1) Cleaning the toilet - a student should never have to clean the toilet other than on the day you move out so that you can stand a slim chance to get your deposit back. Usually you won’t get your deposit back, hence the toilet never being cleaned. If by some slim chance the queen comes out to visit to tell you to stop convincing Harry to dress like a Nazi, all unsightly deposits can be removed by directing a stream of urine in the appropriate direction.
2) Washing your clothes - Clothes go crunchy when left drying too long... a valuable little lesson I never knew as a student. No amount of fabric softener can solve this problem. So unless you enjoy walking round wearing solid chafing underwear I recommend taking it down and throwing it in a cupboard. If all you need is a few more days wear then you can use the patented iron fist technique... hanging it in a small cupboard and spraying it with enough deodorant to choke a rhino. If it’s been in the basket too long, try softening it up with a meat tenderizer.
3) Food preparation - All food can be cooked in the microwave. Except lasagne, which is the best kind of food available. Every lasagne, regardless of size must be eaten in one sitting, even if you have intentions of eating it all through the week. For the rest of the week you can eat like a king on asda's own brand beans and sausages.
4) Social Situations - If you want to relate to some random guy in any kind of social situation there is only one sure fire way to get a conversation going. "I was watching Die Hard last night...". The rest just falls into place once you have that in common. Talking to random girls is one I never mastered.
5) Dancing - Years ago I thought I could dance... I never practiced or anything, but I was pretty sure I could dance. Now I realize that jumping around with 2 or 3 bottles in your hands and nodding your head in time with the music isn’t dancing. I have all the grace of someone with 2 wooden legs being constantly electrocuted and only the lack of soiling yourself allows the public to tell the difference. Another fun fact is that when a woman grinds up against your leg in a serious display of dirty dancing, she is actually interested, and that your friends will never let you forget a mistake like that...
Conclusion: dancing is for gay men and foreign people.
6) Studying - Weird that is took so long to get to this one, since its all in the title, but studying is a very small part of your first year. Most of it is taken up by drinking and trying to comfort (read - seduce) girls who are away from home for the first time.
7) Drinking - While you may have a favourite drink when you leave home for the first time, and are used to only the finest brand name spirits, you eventually have to drink to suit your budget. This means looking for the beer with the highest strength and lowest cost. All white label "supermarkets own brand" should try to be avoided till the end of the year. Then it’s a tough choice between that and tractor diesel.
8) Attracting the opposite sex - As briefly mentioned in point 6, woman are very easy to get in the first few weeks of uni... They are let loose for maybe the first time. They are drunk and crazy, dancing on the tables and copping off with any guy that shows them attention. If you play your cards right, you could be that drunken mistake their friends never let them forget.
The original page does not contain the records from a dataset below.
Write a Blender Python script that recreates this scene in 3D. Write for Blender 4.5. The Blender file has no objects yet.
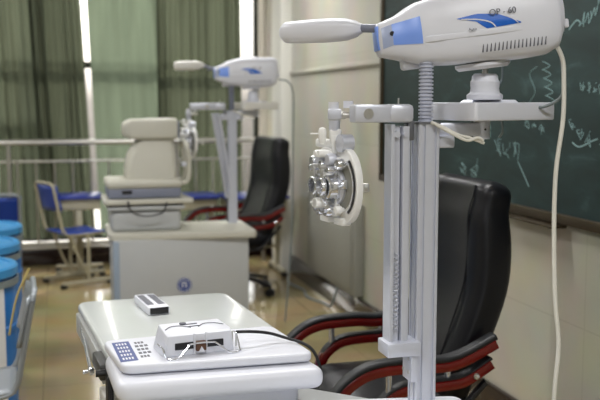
import bpy, bmesh, math, random
from mathutils import Vector, Matrix, noise
random.seed(7)
PI = math.pi
COL = bpy.context.scene.collection
V = Vector

# ------------------------------------------------------------------ materials
def lin(c):
    return tuple(((x/255)/12.92 if x/255 <= .04045 else ((x/255+.055)/1.055)**2.4) for x in c)+(1,)
def mat(name, col, rough=.5, metal=0., var=.06, scale=12., bump=0., bscale=60., coat=0., spec=.5):
    m = bpy.data.materials.new(name); m.use_nodes = True
    nt = m.node_tree; b = nt.nodes['Principled BSDF']
    b.inputs['Roughness'].default_value = rough; b.inputs['Metallic'].default_value = metal
    b.inputs['Coat Weight'].default_value = coat; b.inputs['Specular IOR Level'].default_value = spec
    tc = nt.nodes.new('ShaderNodeTexCoord')
    n = nt.nodes.new('ShaderNodeTexNoise'); n.inputs['Scale'].default_value = scale; n.inputs['Detail'].default_value = 4
    nt.links.new(tc.outputs['Object'], n.inputs['Vector'])
    r = nt.nodes.new('ShaderNodeMix'); r.data_type = 'RGBA'
    c = lin(col)
    r.inputs['A'].default_value = tuple(max(0, x*(1-var)) for x in c[:3])+(1,)
    r.inputs['B'].default_value = tuple(min(1, x*(1+var)) for x in c[:3])+(1,)
    nt.links.new(n.outputs['Fac'], r.inputs['Factor']); nt.links.new(r.outputs['Result'], b.inputs['Base Color'])
    if bump:
        n2 = nt.nodes.new('ShaderNodeTexNoise'); n2.inputs['Scale'].default_value = bscale
        nt.links.new(tc.outputs['Object'], n2.inputs['Vector'])
        bp = nt.nodes.new('ShaderNodeBump'); bp.inputs['Strength'].default_value = bump; bp.inputs['Distance'].default_value = .002
        nt.links.new(n2.outputs['Fac'], bp.inputs['Height']); nt.links.new(bp.outputs['Normal'], b.inputs['Normal'])
    return m

M = dict(
 white=mat('white_plastic', (222,224,233), .35, var=.02),
 warm=mat('warm_white_plastic', (222,220,214), .35, var=.02),
 table=mat('table_laminate', (205,209,208), .22, var=.02, coat=.3),
 cream=mat('cream_enamel', (198,196,184), .4, var=.03),
 cabinet=mat('cabinet_grey_paint', (182,184,184), .45, var=.03),
 cabblue=mat('cabinet_side_paint', (150,164,180), .45, var=.03),
 greyband=mat('grey_blue_plastic', (124,129,146), .45, var=.03),
 alu=mat('brushed_aluminium', (208,211,222), .34, .3, var=.04, scale=30),
 aludark=mat('anodised_groove', (120,122,128), .4, .6),
 steel=mat('stainless_steel', (205,204,200), .3, .75),
 hose=mat('ribbed_hose_plastic', (186,190,206), .4, var=.02),
 phor=mat('phoropter_enamel', (238,238,236), .3, var=.02),
 chrome=mat('chrome', (232,234,240), .16, .85, var=.01),
 railm=mat('rail_steel', (190,188,182), .3, .8),
 black=mat('black_plastic', (22,22,26), .4),
 rubber=mat('black_rubber', (16,16,18), .6),
 dark=mat('dark_grey_metal', (76,76,76), .4, .4),
 leather=mat('black_leather', (15,16,22), .36, var=.15, bump=.25, bscale=220, spec=.34),
 pad=mat('grey_arm_pad', (22,24,28), .45, var=.1, bump=.2, bscale=200),
 wood=mat('red_lacquered_wood', (108,9,5), .22, var=.35, scale=22, coat=.35),
 blue=mat('pale_blue_panel', (128,164,246), .3, var=.02),
 nose=mat('lavender_panel', (168,180,212), .3, var=.02),
 logo=mat('logo_blue', (18,98,200), .4, var=.02),
 ink=mat('grey_ink', (88,90,100), .5),
 deskblue=mat('blue_laminate', (34,52,138), .4, var=.08),
 chairblue=mat('blue_plastic', (18,58,150), .4, var=.08),
 binblue=mat('barrel_blue', (24,112,190), .35, var=.06),
 lidblue=mat('barrel_lid_blue', (60,140,196), .35, var=.06),
 frame=mat('beige_tube_paint', (176,170,146), .4),
 greyframe=mat('grey_tube_paint', (150,156,162), .3, .3),
 yellow=mat('yellow_edge', (196,178,110), .5),
 sticker=mat('label_blue', (70,84,140), .5),
 paper=mat('label_white', (225,226,230), .6),
 brown=mat('brown_pad', (92,62,44), .6),
 cord=mat('white_cable', (222,220,210), .5),
 cordg=mat('grey_cable', (120,130,132), .5),
 maroon=mat('polished_maroon_granite', (30,15,16), .12, var=.35, scale=60),
 boardframe=mat('bronze_frame', (66,56,40), .4, .5),
 chalk=mat('chalk', (122,150,150), .95),
 pipe=mat('pipe_paint', (168,164,150), .4),
 winframe=mat('dark_window_frame', (40,44,34), .4, .2),
 plaster=mat('ceiling_paint', (225,224,216), .9, var=.02),
 cover=mat('grey_cover', (140,140,132), .5, var=.06, scale=5),
 hedge=mat('hedge_leaf', (96,110,44), .9, var=.5, scale=6),
 pave=mat('outside_paving', (170,168,160), .9),
)
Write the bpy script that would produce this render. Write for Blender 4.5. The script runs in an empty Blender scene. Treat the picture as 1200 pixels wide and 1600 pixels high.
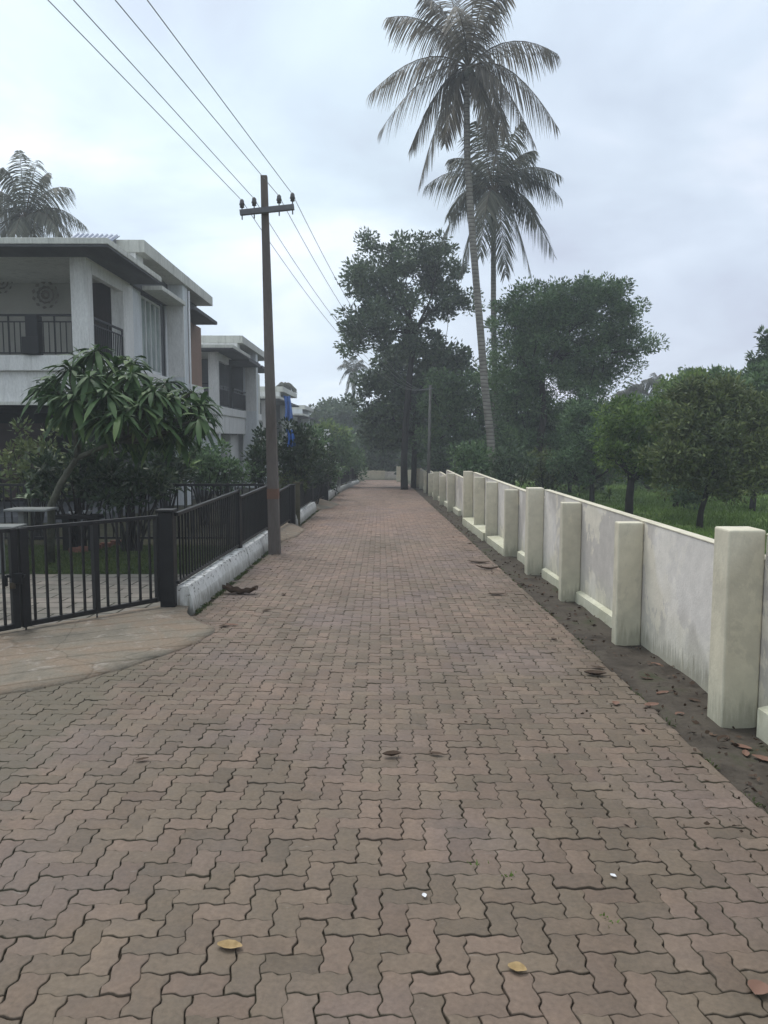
import bpy, math, random
import numpy as np
from mathutils import Vector
random.seed(7); RNG = np.random.default_rng(7)
scn = bpy.context.scene
COL = scn.collection
R = math.radians

# ------------------------------------------------------------------ camera
F = 1200.0; PITCH = R(5.5); YAW = math.atan(6/1200); H = 1.6; S = 0.0258
cam_d = bpy.data.cameras.new('camera'); cam = bpy.data.objects.new('camera', cam_d); COL.objects.link(cam)
cam_d.sensor_fit = 'HORIZONTAL'; cam_d.sensor_width = 36.0; cam_d.lens = 36.0*F/1200.0
cam_d.clip_start = 0.05; cam_d.clip_end = 3000
cam.location = (0, 0, H); cam.rotation_euler = (math.pi/2-PITCH, 0, -YAW)
scn.camera = cam
scn.render.resolution_x = 768; scn.render.resolution_y = 1024

# ------------------------------------------------------------------ world: overcast sky
SUN_EL, SUN_AZ = R(58), R(-35)
wd = bpy.data.worlds.new('World'); scn.world = wd; wd.use_nodes = True
nt = wd.node_tree; nt.nodes.clear()
def N(nt, t, **kw):
    n = nt.nodes.new(t)
    for k, v in kw.items():
        if k in n.inputs: n.inputs[k].default_value = v
        else: setattr(n, k, v)
    return n
def ramp(nt, stops, fac=None, interp='LINEAR'):
    n = nt.nodes.new('ShaderNodeValToRGB'); cr = n.color_ramp; cr.interpolation = interp
    while len(cr.elements) < len(stops): cr.elements.new(0.5)
    for e, (p, c) in zip(cr.elements, stops):
        e.position = p; e.color = (*c, 1) if len(c) == 3 else c
    if fac is not None: nt.links.new(fac, n.inputs[0])
    return n
def mixc(nt, fac, a, b, mode='MIX'):
    n = nt.nodes.new('ShaderNodeMix'); n.data_type = 'RGBA'; n.blend_type = mode; n.clamp_factor = True
    for sock, v in ((n.inputs[0], fac), (n.inputs[6], a), (n.inputs[7], b)):
        if hasattr(v, 'is_linked') or isinstance(v, bpy.types.NodeSocket): nt.links.new(v, sock)
        elif isinstance(v, (tuple, list)): sock.default_value = (*v, 1) if len(v) == 3 else v
        else: sock.default_value = v
    return n.outputs[2]
def mth(nt, op, a, b=None, c=None, clamp=False):
    n = nt.nodes.new('ShaderNodeMath'); n.operation = op; n.use_clamp = clamp
    for i, v in enumerate((a, b, c)):
        if v is None: continue
        if isinstance(v, bpy.types.NodeSocket): nt.links.new(v, n.inputs[i])
        else: n.inputs[i].default_value = v
    return n.outputs[0]
out = N(nt, 'ShaderNodeOutputWorld'); bg = N(nt, 'ShaderNodeBackground'); bg.inputs[1].default_value = 0.13
sky = N(nt, 'ShaderNodeTexSky'); sky.sky_type = 'NISHITA'; sky.sun_disc = False
sky.sun_elevation = SUN_EL; sky.sun_rotation = SUN_AZ; sky.dust_density = 4; sky.air_density = 1.2
tc = N(nt, 'ShaderNodeTexCoord'); sp = N(nt, 'ShaderNodeSeparateXYZ'); nt.links.new(tc.outputs['Generated'], sp.inputs[0])
zz = mth(nt, 'ADD', mth(nt, 'MAXIMUM', sp.outputs[2], 0.0), 0.35)
cx = mth(nt, 'DIVIDE', sp.outputs[0], zz); cy = mth(nt, 'DIVIDE', sp.outputs[1], zz)
cb = N(nt, 'ShaderNodeCombineXYZ'); nt.links.new(cx, cb.inputs[0]); nt.links.new(cy, cb.inputs[1]); cb.inputs[2].default_value = 3.3
nz = N(nt, 'ShaderNodeTexNoise', Scale=1.9, Detail=6.0, Roughness=0.5, Distortion=0.35); nt.links.new(cb.outputs[0], nz.inputs['Vector'])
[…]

9) Accommodation - Student beds are made tiny. I guess it must be to discourage you from bringing guests back to your room. By guests, I mean random girls. Even though the beds are about half the size of a normal bed, your girlfriend will try to move in with you. Just wait... it happens to almost every guy who decides to stay with a girl more than a night.
10) Irony – This advice comes in 10’s and ironically this won’t be the dress size of any girl you pull. You will be hammered most nights for the first month so you will end up with some fatties. Practice getting rid of them by going down to the beach and pushing whales back into the water.
She’s there for the whole year… If only you had taken my advice
With these tips you can’t fail to have a productive 3 years. Maybe 4. Or however long it takes to pass your degree after finally starting to study. On a down note, the student loans people will rape you once you start work.